A Câmara dos Deputados tem em sua pauta dois projetos de lei que merecem debate profundo, mesmo no noticioso cenário pré-eleitoral e pré-prisional da política brasileira.

Ambos tratam do mesmo tema: o risco de os sócios de uma sociedade terem bens e ativos particulares atingidos na execução de obrigações geradas por uma empresa malsucedida. Mas as soluções propostas são soluções opostas.

PL 3401/08 x PL 8119/17

O Projeto de Lei 3401/2008 (recentemente aprovado pelo Senado), regulamenta a desconsideração da personalidade jurídica, deixando claro que os sócios só terão seus bens e ativos pessoais atingidos se houver prova de fraude. Seu art. 5º, § 2º, resume bem o espírito da proposta, ao dispor que “a mera inexistência ou insuficiência de patrimônio para o pagamento de obrigações contraídas pela pessoa jurídica não autoriza a desconsideração da personalidade jurídica, quando ausentes os pressupostos legais”, sendo a demonstração de fraude o pressuposto legal básico.
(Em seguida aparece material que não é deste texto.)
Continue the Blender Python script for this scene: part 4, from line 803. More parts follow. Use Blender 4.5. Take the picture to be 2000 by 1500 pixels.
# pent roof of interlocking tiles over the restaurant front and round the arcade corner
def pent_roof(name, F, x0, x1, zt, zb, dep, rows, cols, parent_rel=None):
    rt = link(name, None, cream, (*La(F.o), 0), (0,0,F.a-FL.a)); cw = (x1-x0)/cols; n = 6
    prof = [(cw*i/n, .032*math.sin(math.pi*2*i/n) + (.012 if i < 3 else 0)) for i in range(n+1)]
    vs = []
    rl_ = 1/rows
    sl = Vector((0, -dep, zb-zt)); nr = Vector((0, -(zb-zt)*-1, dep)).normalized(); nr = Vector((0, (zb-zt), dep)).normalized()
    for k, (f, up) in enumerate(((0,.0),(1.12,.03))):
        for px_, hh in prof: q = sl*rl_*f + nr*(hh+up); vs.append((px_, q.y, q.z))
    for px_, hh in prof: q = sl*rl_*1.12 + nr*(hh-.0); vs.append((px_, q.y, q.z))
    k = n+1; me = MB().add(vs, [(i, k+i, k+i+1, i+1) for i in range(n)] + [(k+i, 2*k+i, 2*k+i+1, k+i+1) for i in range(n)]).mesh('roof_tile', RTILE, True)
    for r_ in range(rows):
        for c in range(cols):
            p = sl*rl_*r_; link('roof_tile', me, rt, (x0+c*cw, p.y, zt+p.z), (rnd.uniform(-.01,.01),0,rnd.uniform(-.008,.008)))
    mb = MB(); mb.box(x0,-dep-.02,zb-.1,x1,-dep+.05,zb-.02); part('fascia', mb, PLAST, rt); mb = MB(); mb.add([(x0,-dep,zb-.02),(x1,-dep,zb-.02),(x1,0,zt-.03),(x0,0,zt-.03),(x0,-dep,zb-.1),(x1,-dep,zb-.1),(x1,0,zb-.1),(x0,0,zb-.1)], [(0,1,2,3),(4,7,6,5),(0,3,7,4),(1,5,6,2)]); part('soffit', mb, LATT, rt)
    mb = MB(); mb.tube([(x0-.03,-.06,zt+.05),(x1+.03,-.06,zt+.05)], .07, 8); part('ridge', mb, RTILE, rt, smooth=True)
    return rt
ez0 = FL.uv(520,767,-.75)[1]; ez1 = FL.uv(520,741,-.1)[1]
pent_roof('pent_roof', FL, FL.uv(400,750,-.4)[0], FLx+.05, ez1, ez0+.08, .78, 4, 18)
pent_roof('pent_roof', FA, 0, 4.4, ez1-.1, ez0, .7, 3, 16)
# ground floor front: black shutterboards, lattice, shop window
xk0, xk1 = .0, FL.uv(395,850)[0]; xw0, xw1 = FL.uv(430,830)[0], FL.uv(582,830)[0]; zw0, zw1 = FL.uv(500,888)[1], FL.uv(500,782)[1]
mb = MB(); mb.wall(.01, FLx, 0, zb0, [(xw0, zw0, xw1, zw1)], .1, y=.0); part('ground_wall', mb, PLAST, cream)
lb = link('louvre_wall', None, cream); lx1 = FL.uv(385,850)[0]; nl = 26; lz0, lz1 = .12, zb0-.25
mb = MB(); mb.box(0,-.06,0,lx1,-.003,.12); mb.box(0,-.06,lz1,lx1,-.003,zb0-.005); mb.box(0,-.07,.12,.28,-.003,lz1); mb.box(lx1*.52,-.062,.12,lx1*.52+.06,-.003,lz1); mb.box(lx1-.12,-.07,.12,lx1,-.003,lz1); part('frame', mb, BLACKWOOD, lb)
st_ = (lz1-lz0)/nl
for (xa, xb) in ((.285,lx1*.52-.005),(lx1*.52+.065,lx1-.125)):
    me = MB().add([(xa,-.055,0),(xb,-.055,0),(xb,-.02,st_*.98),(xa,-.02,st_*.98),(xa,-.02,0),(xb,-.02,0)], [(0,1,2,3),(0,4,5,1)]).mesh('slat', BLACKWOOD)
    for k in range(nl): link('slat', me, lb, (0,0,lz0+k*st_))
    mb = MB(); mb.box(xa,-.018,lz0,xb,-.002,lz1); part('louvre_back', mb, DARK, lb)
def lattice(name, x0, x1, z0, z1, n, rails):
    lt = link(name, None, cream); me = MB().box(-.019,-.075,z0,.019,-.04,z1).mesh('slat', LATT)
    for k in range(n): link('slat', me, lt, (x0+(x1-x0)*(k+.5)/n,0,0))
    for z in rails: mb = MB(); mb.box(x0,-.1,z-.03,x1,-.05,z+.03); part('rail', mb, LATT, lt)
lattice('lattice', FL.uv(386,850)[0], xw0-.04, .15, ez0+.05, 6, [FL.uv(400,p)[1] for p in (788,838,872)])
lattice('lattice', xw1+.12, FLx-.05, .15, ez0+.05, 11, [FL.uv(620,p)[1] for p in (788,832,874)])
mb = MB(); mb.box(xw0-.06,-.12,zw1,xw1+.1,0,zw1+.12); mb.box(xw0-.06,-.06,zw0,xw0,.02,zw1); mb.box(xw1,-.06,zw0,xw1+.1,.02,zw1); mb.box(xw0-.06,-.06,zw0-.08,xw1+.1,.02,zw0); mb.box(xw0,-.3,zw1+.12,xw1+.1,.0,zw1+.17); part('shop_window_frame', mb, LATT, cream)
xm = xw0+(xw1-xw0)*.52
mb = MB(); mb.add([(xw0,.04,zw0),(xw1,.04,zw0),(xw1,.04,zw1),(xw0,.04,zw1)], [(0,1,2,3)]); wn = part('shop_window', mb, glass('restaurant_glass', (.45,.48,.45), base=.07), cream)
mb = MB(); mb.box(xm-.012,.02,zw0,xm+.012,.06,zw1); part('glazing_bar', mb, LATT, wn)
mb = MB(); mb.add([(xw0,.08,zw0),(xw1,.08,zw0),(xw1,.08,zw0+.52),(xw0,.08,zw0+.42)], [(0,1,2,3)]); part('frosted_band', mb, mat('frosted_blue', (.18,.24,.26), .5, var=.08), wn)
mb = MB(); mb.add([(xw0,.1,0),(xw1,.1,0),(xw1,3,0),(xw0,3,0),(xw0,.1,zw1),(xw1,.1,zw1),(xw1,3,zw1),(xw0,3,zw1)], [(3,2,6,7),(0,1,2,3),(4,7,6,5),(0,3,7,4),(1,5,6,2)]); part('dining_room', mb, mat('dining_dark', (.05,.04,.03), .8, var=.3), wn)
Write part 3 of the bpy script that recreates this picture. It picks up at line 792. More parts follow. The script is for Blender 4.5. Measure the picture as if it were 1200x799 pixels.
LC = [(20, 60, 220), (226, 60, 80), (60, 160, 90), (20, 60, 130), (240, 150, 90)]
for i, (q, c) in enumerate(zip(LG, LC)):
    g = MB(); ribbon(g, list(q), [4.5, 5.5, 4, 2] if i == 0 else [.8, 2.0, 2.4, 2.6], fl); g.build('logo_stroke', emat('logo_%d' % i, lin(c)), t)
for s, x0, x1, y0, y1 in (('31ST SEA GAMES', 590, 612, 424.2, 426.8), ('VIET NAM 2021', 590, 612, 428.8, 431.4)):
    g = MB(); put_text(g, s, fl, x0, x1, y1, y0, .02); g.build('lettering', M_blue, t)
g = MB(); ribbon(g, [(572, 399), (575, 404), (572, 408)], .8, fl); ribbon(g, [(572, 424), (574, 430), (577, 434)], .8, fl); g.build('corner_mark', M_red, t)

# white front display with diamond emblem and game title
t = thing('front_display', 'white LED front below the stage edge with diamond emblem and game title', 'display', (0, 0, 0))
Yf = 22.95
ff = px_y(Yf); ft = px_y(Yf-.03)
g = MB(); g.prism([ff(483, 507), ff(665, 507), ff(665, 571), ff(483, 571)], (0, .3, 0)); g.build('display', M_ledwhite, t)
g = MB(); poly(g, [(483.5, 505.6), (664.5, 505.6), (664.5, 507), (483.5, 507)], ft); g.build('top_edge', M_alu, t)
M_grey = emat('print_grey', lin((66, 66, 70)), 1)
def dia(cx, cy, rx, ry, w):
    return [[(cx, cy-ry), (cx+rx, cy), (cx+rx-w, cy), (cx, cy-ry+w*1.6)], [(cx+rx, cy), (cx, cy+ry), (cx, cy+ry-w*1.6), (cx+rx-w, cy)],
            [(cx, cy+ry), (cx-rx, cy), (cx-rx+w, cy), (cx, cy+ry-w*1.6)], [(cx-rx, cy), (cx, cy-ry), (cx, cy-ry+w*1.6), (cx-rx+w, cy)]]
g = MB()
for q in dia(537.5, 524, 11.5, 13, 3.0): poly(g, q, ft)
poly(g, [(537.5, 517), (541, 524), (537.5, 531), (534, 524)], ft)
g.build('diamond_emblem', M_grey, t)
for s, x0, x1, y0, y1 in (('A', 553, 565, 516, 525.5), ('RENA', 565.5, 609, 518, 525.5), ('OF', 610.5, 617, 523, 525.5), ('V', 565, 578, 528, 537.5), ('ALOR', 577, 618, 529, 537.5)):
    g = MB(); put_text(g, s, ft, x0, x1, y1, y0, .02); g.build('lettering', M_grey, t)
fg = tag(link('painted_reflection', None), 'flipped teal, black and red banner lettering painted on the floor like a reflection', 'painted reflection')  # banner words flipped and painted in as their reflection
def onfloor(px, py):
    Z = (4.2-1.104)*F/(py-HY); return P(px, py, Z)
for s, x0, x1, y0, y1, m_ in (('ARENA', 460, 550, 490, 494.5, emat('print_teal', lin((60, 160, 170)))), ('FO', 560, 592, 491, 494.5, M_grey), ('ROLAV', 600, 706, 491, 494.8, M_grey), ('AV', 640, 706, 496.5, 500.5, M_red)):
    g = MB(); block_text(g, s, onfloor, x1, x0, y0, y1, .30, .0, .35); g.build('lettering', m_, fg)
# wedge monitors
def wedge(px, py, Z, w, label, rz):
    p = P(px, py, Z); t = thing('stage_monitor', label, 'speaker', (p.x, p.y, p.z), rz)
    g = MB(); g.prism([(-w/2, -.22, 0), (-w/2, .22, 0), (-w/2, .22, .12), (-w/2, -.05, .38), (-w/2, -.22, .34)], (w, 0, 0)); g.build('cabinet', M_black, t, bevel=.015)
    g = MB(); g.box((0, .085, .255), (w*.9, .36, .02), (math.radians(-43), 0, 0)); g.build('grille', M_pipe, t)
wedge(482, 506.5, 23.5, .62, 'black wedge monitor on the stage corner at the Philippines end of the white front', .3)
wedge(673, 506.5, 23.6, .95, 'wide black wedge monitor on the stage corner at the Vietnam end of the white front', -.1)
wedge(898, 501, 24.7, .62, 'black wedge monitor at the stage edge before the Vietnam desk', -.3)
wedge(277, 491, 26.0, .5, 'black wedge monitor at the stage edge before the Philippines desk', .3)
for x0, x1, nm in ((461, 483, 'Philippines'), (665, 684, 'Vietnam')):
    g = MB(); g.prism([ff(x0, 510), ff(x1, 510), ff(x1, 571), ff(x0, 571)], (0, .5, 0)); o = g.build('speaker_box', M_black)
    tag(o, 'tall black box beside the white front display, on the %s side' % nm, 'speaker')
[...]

Este projeto não altera a lei hoje vigente, ao menos no campo do direito material. Ele confirma, talvez de forma mais didática, o que está escrito na lei: a regra é a limitação da responsabilidade (ou seja, do risco assumido pelo empreendedor), enquanto a desconsideração é uma exceção (aplicável quando se demonstrar que este empreendedor praticou atos fraudulentos, especialmente por meio do desvio de ativos empresariais). O problema, bem sabemos, não está na lei, mas na insistência de alguns julgadores em ignorarem o que está escrito na lei.

Já o Projeto de Lei 8119/2017 propõe uma mudança. Uma mudança profunda e absolutamente desastrada. O projeto propõe que o art. 1.052 do Código Civil (que conceitua as sociedades limitadas) passe a ter a seguinte redação: Na sociedade limitada, a responsabilidade de cada sócio é restrita ao valor de suas quotas, mas se os bens da sociedade não lhe cobrirem as dívidas, respondem os sócios pelo saldo, na proporção em que participem das perdas sociais, salvo cláusula de responsabilidade solidária.”

O risco dos empreendedores nas mãos dos deputados

Não é necessário muito esforço retórico para perceber o absurdo da proposta. Caso a sociedade entre em insolvência, os sócios responderiam com seus ativos pessoais, mesmo que estes ativos não tenham nenhuma ligação com a empresa. Um de muitos exemplos seria o de bens recebidos por herança, muito tempo depois da criação da empresa. Estes bens, como os outros bens pessoais dos sócios, estariam sujeitos ao destino da empresa.

Elimina-se o princípio óbvio de que toda atividade empresarial envolve risco. Elimina-se a percepção óbvia de um fracasso empresarial não decorre necessariamente de fraude dos empreendedores.

Decreta-se que todo empreendedor que tenha algum bem fora da empresa desviou este bem. Decreta-se o fim da presunção de boa-fé.

Propõe-se o regresso ao século XIX, ao tempo que que não tínhamos limitação da responsabilidade. Não por acaso, também não tínhamos empresas naquele tempo.

Seria melhor ser mais direto, e alterar de uma vez o nome da sociedade. Óbvio que, neste cenário, a sociedade deixaria de ser uma sociedade limitada. Podemos chamar de “Sociedade Limitada sem Limitação”, ou de “Sociedade All In”.

Não é necessário dizer que todos devemos nos mobilizar para barrar o PL 8119/2017. Devemos e podemos. Todos podemos amplificar este debate, e aqueles de nós que têm contato direto com a classe política devem explicar o desastre anunciado. Depois não adianta lamentar.